Stated goal: Print only the lines from the top of the data through the line with "C = sc.collection", both included, skipping every picture.

Stored data:
==============================
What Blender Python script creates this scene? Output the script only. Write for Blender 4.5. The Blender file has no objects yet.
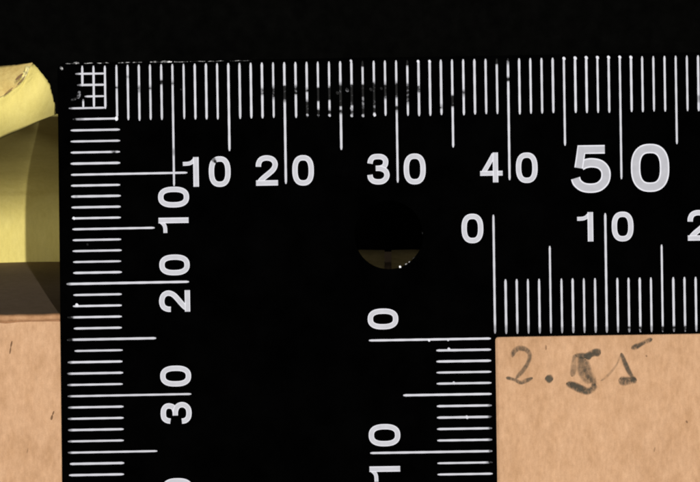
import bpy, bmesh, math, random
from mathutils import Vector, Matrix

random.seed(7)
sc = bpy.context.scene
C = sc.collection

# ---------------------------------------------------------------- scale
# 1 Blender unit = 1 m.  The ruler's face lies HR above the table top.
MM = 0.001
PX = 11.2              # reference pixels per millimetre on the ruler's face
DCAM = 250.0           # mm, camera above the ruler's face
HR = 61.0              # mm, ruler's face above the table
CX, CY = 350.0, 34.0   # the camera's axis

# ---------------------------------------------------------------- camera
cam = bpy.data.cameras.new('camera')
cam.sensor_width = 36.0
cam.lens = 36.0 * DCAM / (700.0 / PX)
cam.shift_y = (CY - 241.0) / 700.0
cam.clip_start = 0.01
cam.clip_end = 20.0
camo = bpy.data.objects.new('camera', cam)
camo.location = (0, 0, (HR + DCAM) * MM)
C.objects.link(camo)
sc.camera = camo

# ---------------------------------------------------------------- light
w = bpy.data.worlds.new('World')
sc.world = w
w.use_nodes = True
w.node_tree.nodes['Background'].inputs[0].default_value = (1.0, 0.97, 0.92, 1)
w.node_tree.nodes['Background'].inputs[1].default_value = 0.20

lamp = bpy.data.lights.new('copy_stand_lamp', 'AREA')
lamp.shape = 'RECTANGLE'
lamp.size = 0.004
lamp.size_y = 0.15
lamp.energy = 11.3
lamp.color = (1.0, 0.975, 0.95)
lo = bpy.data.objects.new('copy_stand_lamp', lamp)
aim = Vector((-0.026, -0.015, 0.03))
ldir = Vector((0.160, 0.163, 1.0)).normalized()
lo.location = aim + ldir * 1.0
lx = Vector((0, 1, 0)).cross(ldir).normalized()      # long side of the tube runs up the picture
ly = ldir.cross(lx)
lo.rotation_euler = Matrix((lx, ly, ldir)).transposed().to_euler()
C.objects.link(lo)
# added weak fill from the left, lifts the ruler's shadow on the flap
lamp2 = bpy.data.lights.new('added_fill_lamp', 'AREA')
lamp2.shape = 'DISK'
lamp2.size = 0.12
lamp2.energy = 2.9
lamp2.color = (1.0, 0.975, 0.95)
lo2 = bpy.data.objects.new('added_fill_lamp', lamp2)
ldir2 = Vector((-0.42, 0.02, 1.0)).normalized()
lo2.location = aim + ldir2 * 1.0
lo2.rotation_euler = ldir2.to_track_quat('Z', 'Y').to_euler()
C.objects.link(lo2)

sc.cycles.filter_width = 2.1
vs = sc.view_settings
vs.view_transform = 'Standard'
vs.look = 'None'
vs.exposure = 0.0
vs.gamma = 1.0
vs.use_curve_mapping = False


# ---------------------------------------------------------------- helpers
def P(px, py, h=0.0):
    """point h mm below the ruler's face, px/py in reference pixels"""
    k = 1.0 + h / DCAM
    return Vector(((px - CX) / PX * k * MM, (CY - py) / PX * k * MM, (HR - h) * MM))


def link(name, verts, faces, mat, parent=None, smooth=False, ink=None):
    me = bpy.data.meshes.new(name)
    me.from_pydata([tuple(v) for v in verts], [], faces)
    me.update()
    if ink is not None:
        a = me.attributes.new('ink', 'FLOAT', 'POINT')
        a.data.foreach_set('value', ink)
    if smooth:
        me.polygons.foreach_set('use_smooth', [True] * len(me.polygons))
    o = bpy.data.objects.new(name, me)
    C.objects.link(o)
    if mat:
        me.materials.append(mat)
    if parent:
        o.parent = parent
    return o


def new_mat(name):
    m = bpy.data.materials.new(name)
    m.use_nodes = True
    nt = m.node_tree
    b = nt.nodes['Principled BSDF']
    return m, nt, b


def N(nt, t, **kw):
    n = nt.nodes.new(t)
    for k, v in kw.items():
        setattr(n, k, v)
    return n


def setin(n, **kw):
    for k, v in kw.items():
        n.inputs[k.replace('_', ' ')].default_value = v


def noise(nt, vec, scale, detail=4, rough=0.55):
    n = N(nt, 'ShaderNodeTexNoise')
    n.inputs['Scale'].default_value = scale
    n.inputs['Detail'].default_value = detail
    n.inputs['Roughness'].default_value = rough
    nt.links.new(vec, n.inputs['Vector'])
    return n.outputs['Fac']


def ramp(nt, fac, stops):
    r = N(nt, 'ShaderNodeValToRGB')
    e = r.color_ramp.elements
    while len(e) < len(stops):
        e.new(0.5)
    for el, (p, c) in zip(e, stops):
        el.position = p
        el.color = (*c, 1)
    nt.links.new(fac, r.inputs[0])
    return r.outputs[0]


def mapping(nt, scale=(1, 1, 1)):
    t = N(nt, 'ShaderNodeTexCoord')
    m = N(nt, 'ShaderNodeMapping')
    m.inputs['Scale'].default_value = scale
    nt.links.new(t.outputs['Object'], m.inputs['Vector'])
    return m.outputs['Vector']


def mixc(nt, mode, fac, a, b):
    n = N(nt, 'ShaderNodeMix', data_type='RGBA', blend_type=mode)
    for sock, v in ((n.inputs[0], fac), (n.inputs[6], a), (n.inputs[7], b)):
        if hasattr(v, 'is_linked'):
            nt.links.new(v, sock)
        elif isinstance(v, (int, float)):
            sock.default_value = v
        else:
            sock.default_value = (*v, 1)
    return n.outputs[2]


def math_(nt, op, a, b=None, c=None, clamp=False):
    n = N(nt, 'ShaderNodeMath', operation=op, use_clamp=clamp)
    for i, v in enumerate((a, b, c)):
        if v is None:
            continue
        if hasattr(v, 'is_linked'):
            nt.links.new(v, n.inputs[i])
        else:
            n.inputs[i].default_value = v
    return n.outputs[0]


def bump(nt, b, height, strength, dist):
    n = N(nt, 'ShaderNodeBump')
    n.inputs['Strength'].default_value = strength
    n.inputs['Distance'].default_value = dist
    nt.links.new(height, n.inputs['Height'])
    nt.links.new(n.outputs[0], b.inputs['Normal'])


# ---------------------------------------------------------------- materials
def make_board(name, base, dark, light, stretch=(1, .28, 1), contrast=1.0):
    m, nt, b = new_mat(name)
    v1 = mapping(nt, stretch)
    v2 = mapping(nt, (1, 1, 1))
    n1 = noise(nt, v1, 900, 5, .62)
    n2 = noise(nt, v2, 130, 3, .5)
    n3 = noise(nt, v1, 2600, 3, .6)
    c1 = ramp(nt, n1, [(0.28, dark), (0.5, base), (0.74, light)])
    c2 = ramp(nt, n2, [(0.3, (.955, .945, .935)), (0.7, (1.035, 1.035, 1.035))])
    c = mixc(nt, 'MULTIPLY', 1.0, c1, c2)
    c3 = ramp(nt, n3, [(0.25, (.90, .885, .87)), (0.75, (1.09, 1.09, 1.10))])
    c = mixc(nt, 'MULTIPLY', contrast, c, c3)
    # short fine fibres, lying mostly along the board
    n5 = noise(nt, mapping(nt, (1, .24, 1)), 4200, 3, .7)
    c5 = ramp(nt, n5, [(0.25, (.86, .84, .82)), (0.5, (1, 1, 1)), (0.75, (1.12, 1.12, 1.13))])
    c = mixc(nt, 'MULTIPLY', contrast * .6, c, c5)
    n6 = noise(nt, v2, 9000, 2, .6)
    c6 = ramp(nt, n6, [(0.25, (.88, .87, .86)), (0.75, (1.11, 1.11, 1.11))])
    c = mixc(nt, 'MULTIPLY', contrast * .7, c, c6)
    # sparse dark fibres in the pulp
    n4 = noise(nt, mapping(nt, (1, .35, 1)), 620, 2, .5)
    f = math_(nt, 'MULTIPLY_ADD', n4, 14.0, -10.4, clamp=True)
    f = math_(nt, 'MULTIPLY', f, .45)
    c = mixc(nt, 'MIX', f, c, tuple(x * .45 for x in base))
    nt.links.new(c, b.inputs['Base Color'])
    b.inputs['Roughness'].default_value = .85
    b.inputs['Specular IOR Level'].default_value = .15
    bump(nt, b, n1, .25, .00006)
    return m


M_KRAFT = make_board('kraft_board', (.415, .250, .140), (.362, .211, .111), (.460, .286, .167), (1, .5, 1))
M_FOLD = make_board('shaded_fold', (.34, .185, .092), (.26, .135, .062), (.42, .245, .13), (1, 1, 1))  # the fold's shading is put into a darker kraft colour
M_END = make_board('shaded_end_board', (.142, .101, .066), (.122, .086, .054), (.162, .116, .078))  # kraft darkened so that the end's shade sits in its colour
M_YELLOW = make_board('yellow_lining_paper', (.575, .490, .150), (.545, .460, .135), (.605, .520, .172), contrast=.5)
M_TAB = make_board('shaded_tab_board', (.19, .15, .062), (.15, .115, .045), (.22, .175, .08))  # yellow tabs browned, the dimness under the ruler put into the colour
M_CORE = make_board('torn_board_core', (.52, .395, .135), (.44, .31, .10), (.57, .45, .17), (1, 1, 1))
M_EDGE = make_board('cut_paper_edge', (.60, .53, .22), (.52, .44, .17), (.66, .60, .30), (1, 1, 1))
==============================
Complete response:
What Blender Python script creates this scene? Output the script only. Write for Blender 4.5. The Blender file has no objects yet.
import bpy, bmesh, math, random
from mathutils import Vector, Matrix

random.seed(7)
sc = bpy.context.scene
C = sc.collection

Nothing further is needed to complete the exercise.